Fine dining has been one of the first casualties of the recession, with even the wealthiest diners wondering about the wisdom and propriety of triple-digit dinners. Some customers, of course, don’t bother to wonder: Their reaction to a four-course meal, which was once Horizons’ calling card, is, “Nah. Sounds expensive.” Luxury has become a liability.

“We have a Four Diamond Award, but we’re certainly not flaunting that anymore,” Fernandes says.

“Being Four Diamond doesn’t mean expensive,” Horizons’ manager Todd Phillips rushes to add. Phillips worked closely with Fernandes to reconceptualize the restaurant, and says, “We’ve changed a lot, but we’re still an upscale restaurant.”

That’s a narrow tightrope to walk: The Grove Park risked alienating its base and failing to connect with a new audience when it decided to abandon its long-standing dress code and invite regular folks to enjoy the restaurant’s exquisite service and unparalleled views for as little as the price of a single vegetable crepe ($10, in case you’re saving up).

But to hear the minds behind the transition tell it, other than a few well-dressed curmudgeons who cling to “jackets required” dictums as signals of civilization, there hasn’t been any real fallout. Horizons has stayed busy. The new crowd has behaved itself. (“We still have groups that come in and get a little loud, but they realize it’s not Cracker Barrel,” Phillips says. “They’re not going to throw peanut shells on the floor.”) And, most critically for the professional servers and other workers who intimately understand the current economic crisis, check averages haven’t dropped significantly.

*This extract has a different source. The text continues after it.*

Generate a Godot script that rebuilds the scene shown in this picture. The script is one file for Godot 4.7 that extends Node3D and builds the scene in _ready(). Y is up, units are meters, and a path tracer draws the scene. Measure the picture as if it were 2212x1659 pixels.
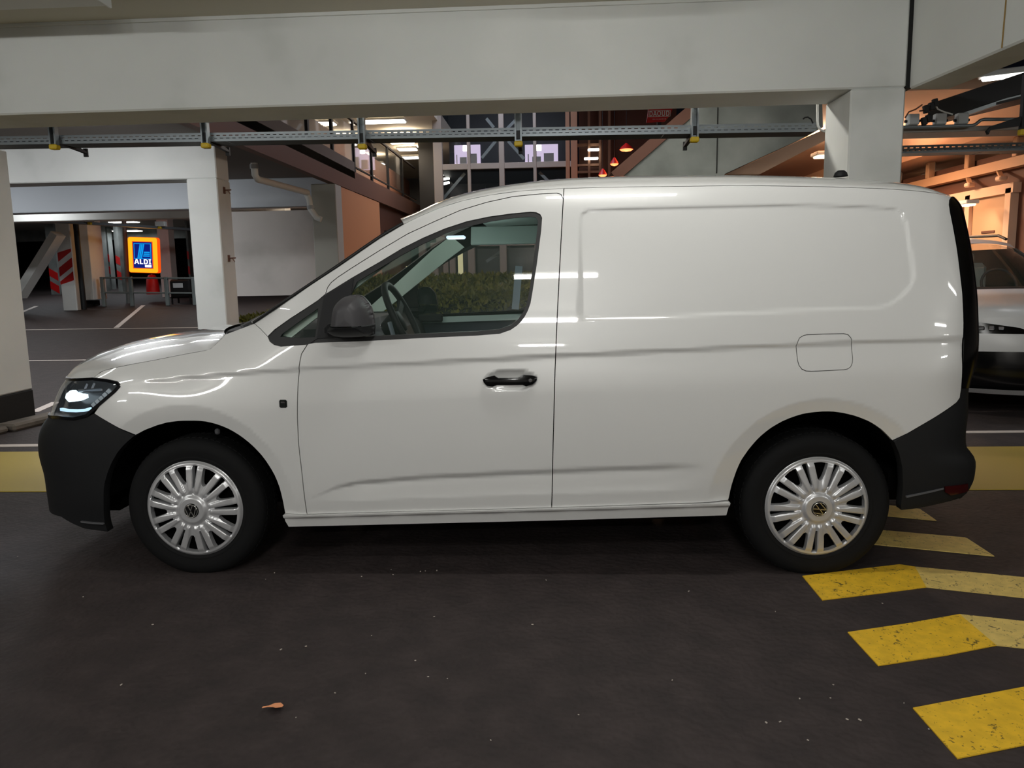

“The best seller is the Kobe beef,” Fernandes says of the very fancy filet euphemistically listed as a $40 “supplement” to the basic $39 steak. That makes the dish quite possibly the most expensive single entrée this side of I-85, but apparently there are some corporate charge cards that haven’t been cancelled yet. “If you want to come up here and have a $19 chicken entrée, you can do that, but most people are ordering multiple courses. The biggest change is we’re seeing less desserts ordered.”

The change that will be most apparent to diners is the new energy on the menu. While Fernandes concedes that Horizons still hasn’t entered the Molecular Gastronomy Age, he’s successfully injected the restaurant with a quiet sophistication that inevitably eludes overdone standards like oysters Rockefeller.

“We could get really sophisticated and have lots of dishes like the heart of palm out there,” Fernandes says, referencing his exceptionally delicate, roasted baby-beet salad. “But our clientele isn’t going to appreciate that. We’re trying to be a little more approachable.”

Presumably that’s why Horizons has hung on to dishes like the flavor-deficient roasted halibut, which was overcooked the night I dined there. But there’s an upshot to Horizons’ vestigial old-school attitudes: A deep appreciation of all the world’s great ingredients emanates from the kitchen, which hasn’t hogtied itself to what grows in Buncombe County. Horizons is one of very few Asheville restaurants willing to put foie gras on its menu. “I don’t know how you feel about foie,” our highly professional server said haltingly, before tentatively proceeding to describe the locally controversial appetizer.

Fernandes’ take on the rich goose liver—which animal-rights activists are making a strong stand against across the county—is encased in granola, the universal symbol of leftist bohemians. “Figured we’d give a shout out to Asheville on that one,” Fernandes says. The execution here is pitch perfect, with the foie‘s creamy texture beautifully offsetting the dried-fruit granola’s crunch. (For added measure, the plate includes a second helping of foie, grilled and bathed with maple syrup.)

Other starters are equally delicious. The understandably popular fried green tomatoes, which taste like spring sheathed in a latke, sandwich a terrific lump crab salad. The season reasserts itself in the lovely onion soup, which Fernandes—who joined the restaurant last fall—reveals is really nothing but Vidalias in liquid form. “What’s unique about that soup is it’s 99 percent onions,” Fernandes says. “It’s five quarts of heavy cream for two gallons of soup. We just add a little celery, some peppercorns, leave it and forget about it. It melts down to sweet love.”

Bacon dumplings bob in the thick soup, proving that Fernandes—like any self-respecting Southern chef—knows how to employ pork products. A homemade, deconstructed sweet-potato ravioli is crowned with something like carnitas, while Allen Benton’s ham surfaces in the pea shoots that accompany the halibut.

But the down-home touches don’t disrupt Horizons’ distinctive elegance. Diners at Horizons still have dedicated water pourers ready to fill their glasses, and the tablecloths are still crumbed by attentive servers. And then there’s the mountain landscape outside the window.

“You can go downtown and get great food,” Phillips says. “But here you can get a view instead of a brick wall.”